While the Panthers have five games slated for the 4 p.m. ET window -- and their Week 10 game in Munich against the New York Giants will be an NFL Network standalone at 9:30 a.m. -- the majority of their games this upcoming season will take place in the 1 p.m. ET window, putting them relatively out of sight and out of mind in the grand scheme of the NFL landscape. For those most faithful to the Panthers and those who both remember and experienced their glory days, such a snub has been a bitter pill to swallow: Carolina's all-time leading rusher and franchise great Jonathan Stewart took exception to his team's lack of a prime-time game, saying on a podcast that the current team should feel disrespected and that he would use it as motivation as a player.

On the first day of Panthers OTAs on Monday, quarterback Bryce Young -- a player accustomed to the spotlight as a star at Alabama and the No. 1 overall pick in the 2023 NFL Draft -- was asked if he took his team not receiving a prime-time game as a slap in the face.

"It's out of our control. I'm big on just focusing on us -- focusing on what I can control," Young said. "I'm not huge on trying to find external motivation from something else.
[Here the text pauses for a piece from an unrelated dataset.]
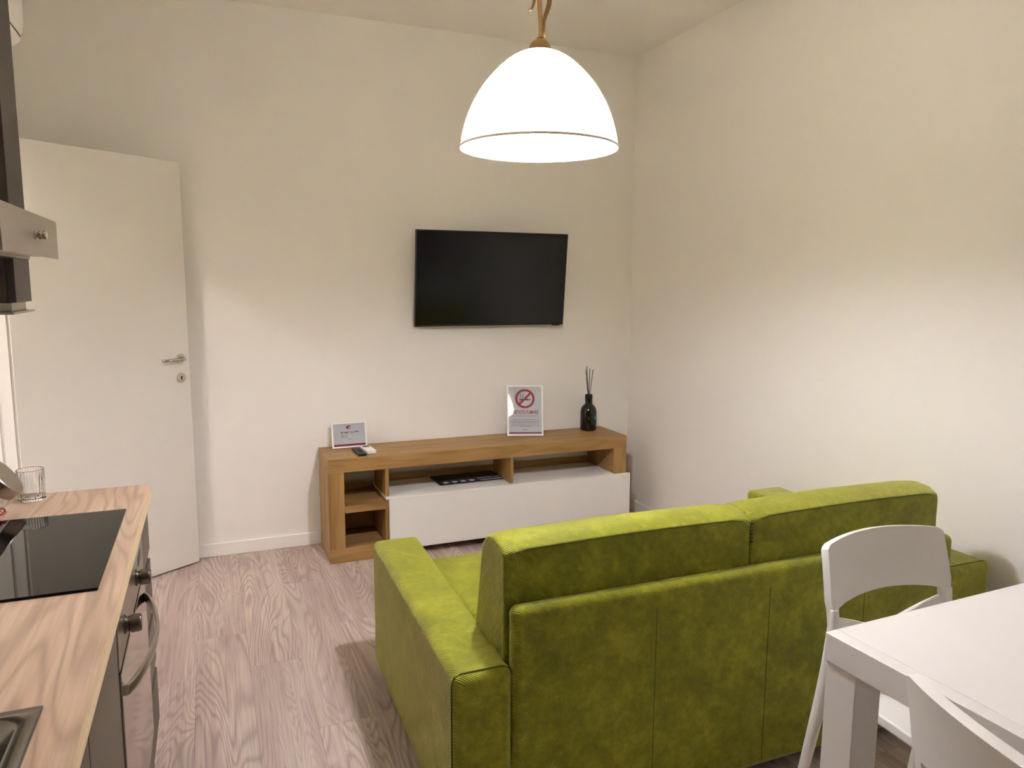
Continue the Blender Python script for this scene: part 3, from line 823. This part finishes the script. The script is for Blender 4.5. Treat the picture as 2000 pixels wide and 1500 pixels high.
# ================================================================== WORKTOP CLUTTER
tg = thing('glass_tumbler', 'clear ribbed drinking glass behind the hob', 'glass', (-.482, 2.375, ZT+.0006))
bm = bmesh.new(); n = 64
def ring(r, z, rib=0): return [bm.verts.new(((r+(rib if i % 2 else 0))*math.cos(2*PI*i/n), (r+(rib if i % 2 else 0))*math.sin(2*PI*i/n), z)) for i in range(n)]
RR = [ring(.030, 0), ring(.0325, .003, .0012), ring(.033, .06, .0014), ring(.0335, .0865, .0004), ring(.0328, .0875), ring(.031, .086), ring(.0295, .012), ring(.018, .010)]
for A, B in zip(RR, RR[1:]):
    for i in range(n): bm.faces.new((A[i], A[(i+1) % n], B[(i+1) % n], B[i]))
bm.faces.new(RR[0]); bm.faces.new(RR[-1])
obj('vessel', bm, GLASS, tg, smooth=False, bevel=0)

# tilted sweets jar: thing axis leans towards +x +y
jr = thing('sweets_jar', 'glass sweets jar with a slanted metal lid beside the tumbler', 'jar', (-.565, 2.285, ZT+.0006))
ax = Vector((.79, .0, .61)).normalized()
qr = ax.to_track_quat('Z', 'Y')
bm = bmesh.new()
lathe([(.0, -.058), (.035, -.056), (.055, -.038), (.064, -.010), (.0625, .012), (.057, .024), (.0565, .030), (.054, .030), (.0545, .022), (.060, .011), (.0615, -.010), (.053, -.036), (.034, -.053), (0, -.055)], 40, bm, cap=False)
for v in bm.verts:
    v.co = qr @ v.co + Vector((0, 0, .0605))
    if v.co.z < .003: v.co.z = max(v.co.z, .0)
obj('bowl', bm, GLASS, jr, smooth=True)
bm = bmesh.new(); lathe([(.0, .060), (.057, .0595), (.0595, .057), (.0595, .026), (.0575, .0235), (.0572, .0235), (.0572, .056), (0, .0565)], 40, bm, cap=False)
for v in bm.verts: v.co = qr @ v.co + Vector((0, 0, .0605))
obj('lid', bm, STEEL, jr, bevel=.001, angle=25, label='brushed metal lid')
for k, (dx, dy, dz, mt, lab) in enumerate(((-.012, -.016, .030, CANDY, 'red wrapped sweet low in the glass sweets jar'), (.018, .004, .031, CANDYW, 'white wrapped sweet in the glass sweets jar'), (.0, .0, .056, CANDY, 'red wrapped sweet on top of the others in the jar'))):
    sw_ = bmesh.new()
    lathe([(.0, -.0115), (.008, -.009), (.0115, 0), (.008, .009), (0, .0115)], 12, sw_, cap=False)
    for sgn in (-1, 1):
        b_ = [sw_.verts.new((sgn*x, y, z)) for x, y, z in ((.010, -.002, 0), (.018, -.008, .003), (.019, 0, -.003), (.018, .008, .003), (.010, .002, 0))]
        sw_.faces.new(b_)
    o = obj('wrapped_sweet', sw_, mt, loc=(-.577+dx, 2.285+dy, ZT+dz-.008), rot=(k, k*.7, k*1.9), smooth=True)
    tag(o, lab, 'sweet', 'sweets in the jar')
# red gift bow lying before the jar
bw = bmesh.new()
for k in range(9):
    a = 2*PI*k/9; pts = []
    for i in range(9):
        tt = i/8*PI; r = .006+.022*math.sin(tt)
        pts.append((r*math.cos(a+.35*(i/8-.5)), r*math.sin(a+.35*(i/8-.5)), .004+.018*(1-math.cos(tt))/2))
    tube(pts, .0032, 5, bw, squash=(1, .25))
lathe([(0, 0), (.008, 0), (.009, .022), (0, .026)], 10, bw, cap=False)
tag(obj('ribbon_bow', bw, CANDY, loc=(-.535, 2.208, ZT+.0045)), 'small red ribbon bow on the worktop at the hob corner', 'bow')

# ================================================================== LAMPS
LX, LY, LZ, LR = .892, 2.002, 1.853, .2235
pn = thing('pendant_lamp', 'white glass dome pendant lamp with brass twist stem', 'lamp', (LX, LY, LZ))
KEY = [(0, 1), (.1, .985), (.2, .957), (.31, .915), (.42, .862), (.52, .797), (.63, .712), (.71, .633), (.79, .543), (.86, .452), (.92, .352), (.96, .262), (.985, .17), (1, .03)]
def interp(z):
    for k in range(len(KEY)-1):
        if KEY[k][0] <= z <= KEY[k+1][0]:
            p0, p1, p2, p3 = KEY[max(k-1, 0)], KEY[k], KEY[k+1], KEY[min(k+2, len(KEY)-1)]
            tt = (z-p1[0])/(p2[0]-p1[0]); h = p2[0]-p1[0]
            m1_ = (p2[1]-p0[1])/max(p2[0]-p0[0], 1e-6)*h; m2_ = (p3[1]-p1[1])/max(p3[0]-p1[0], 1e-6)*h
            return (2*tt**3-3*tt**2+1)*p1[1]+(tt**3-2*tt**2+tt)*m1_+(-2*tt**3+3*tt**2)*p2[1]+(tt**3-tt**2)*m2_
prof = []
for i in range(37):
    z = 1-(1-i/36)**1.7
    prof.append((max(LR*interp(z), .004), .268*z))
bm = lathe(prof, 96, cap=False)
obj('shade', bm, OPAL, pn, smooth=True)
obj('shade_rim', lathe([(LR+.0006, -.0011), (LR+.0024, -.001), (LR+.0024, .0052), (LR+.0006, .0062)], 96, cap=False), LIP, pn, smooth=True)
obj('cap', lathe([(.032, .263), (.0315, .272), (.027, .284), (.018, .294), (.009, .298), (.009, .302), (0, .302)], 32, cap=False), GOLD, pn, smooth=True)
obj('socket', lathe([(.02, .16), (.02, .262), (.0, .263)], 20), PAPER, pn)
obj('bulb', lathe([(0, .034), (.02, .038), (.036, .052), (.042, .073), (.039, .096), (.028, .120), (.015, .140), (.014, .159), (0, .1595)], 32, cap=False), BULB, pn, smooth=True)
top = HC-LZ
def wob(z, ph, r): return (r*math.cos(z*38+ph), r*math.sin(z*38+ph), z)
st0 = tube([wob(.300+(top-.330)*i/60, 0, .0022) for i in range(61)], .0068, 10)
obj('stem', st0, ROPE, pn, smooth=True)
obj('branch', tube([(.0105, -.004, 0.3020), (.0095, -.004, 0.3260), (.011, -.003, 0.3470), (.016, -.002, 0.3630), (.022, -.001, 0.3790), (.0275, 0, 0.3960), (.029, 0, 0.4210), (.020, .0, 0.4610), (.006, .0, 0.4910), (-.012, 0, 0.5310), (-.02, 0, 0.5910)], [.004, .0042, .0048, .006, .0068, .007, .007, .007, .006, .005, .003], 10), GOLD, pn, smooth=True)
obj('leaf_tail', tube([(-.034, .0, 0.3670), (-.028, 0, 0.3720), (-.0225, 0, 0.3810), (-.019, 0, 0.3930), (-.017, 0, 0.4110), (-.012, 0, 0.4410), (-.002, 0, 0.4810)], [.0015, .0062, .0068, .0068, .0062, .005, .003], 10, squash=(1, .55)), GOLD, pn, smooth=True)
obj('ceiling_rose', lathe([(.0, top-.032), (.02, top-.032), (.055, top-.014), (.06, top-.0006), (0, top-.0005)], 32, cap=False), GOLD, pn, smooth=False, bevel=.001)

hl = thing('hall_ceiling_lamp', 'round white ceiling lamp in the hallway', 'lamp', (-2.10, 2.30, HC))
obj('lamp_base', lathe([(.13, -.0005), (.13, -.02), (0, -.02)], 32), PLASTW, hl)
obj('diffuser', lathe([(.06, -.0205), (.058, -.05), (.042, -.068), (0, -.075)], 32, cap=False), HALLGLOW, hl, smooth=True)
I'm not huge on 'Oh, if someone slights me or slights us I want to hold onto it.' And there's nothing wrong with it, everyone gets their fire and their fuel from certain places. For me, I just try to be internally motivated and push myself to be the best I can, I want us to be the best we can. That's kind of my outlook on everything.

"Obviously it is what it is. I get it, I understand what it is. Now it's on us to do what we need to do."

Unfortunately, it's difficult to argue with the schedule-makers' reasoning in keeping the Panthers out of the national spotlight: Since David Tepper bought the team in 2018, the Panthers have gone 31-68 and have gone through five different head coaches, including three interims, since the dismissal of all-time winningest coach Ron Rivera late in the 2019 season.

First-year head coach Dave Canales, who is now the sixth head coach to follow Rivera, is the franchise's latest hope to find stability and a way back to the heights they once achieved last decade. When asked about his team being snubbed from prime time, Canales gave a fairly grounded and honest answer about what it takes to get put in the spotlight.

"You've got to earn it. You've got to earn prime-time games," Canales said. "Those things don't just come along. Every year you don't start out that way -- They don't just throw you on prime-time games for no reason. We have to build something, a version of football that we're proud of, and be able to accentuate the strengths and talents of our guys that we have.

"And then, I think that the world will want to see that at some point. But we've got a long way to go and we've got to earn those type of opps."

When asked about using a prime-time snub as motivation for Panthers players, Canales stressed that he is not a "negative motivator" and instead chooses to focus on possibilities. He did leave the possibility of players being individually motivated by no prime-time games, but the team's lack of star power relative to the rest of the league is a part of the issue.

The Panthers have gradually lost what high-end talent they have had over the last several seasons, a trend that continued this offseason when star pass rusher Brian Burns was traded to the New York Giants. Presently, defensive tackle Derrick Brown is the lone member of the team's homegrown core to have made a Pro Bowl, having done so for the first time last season.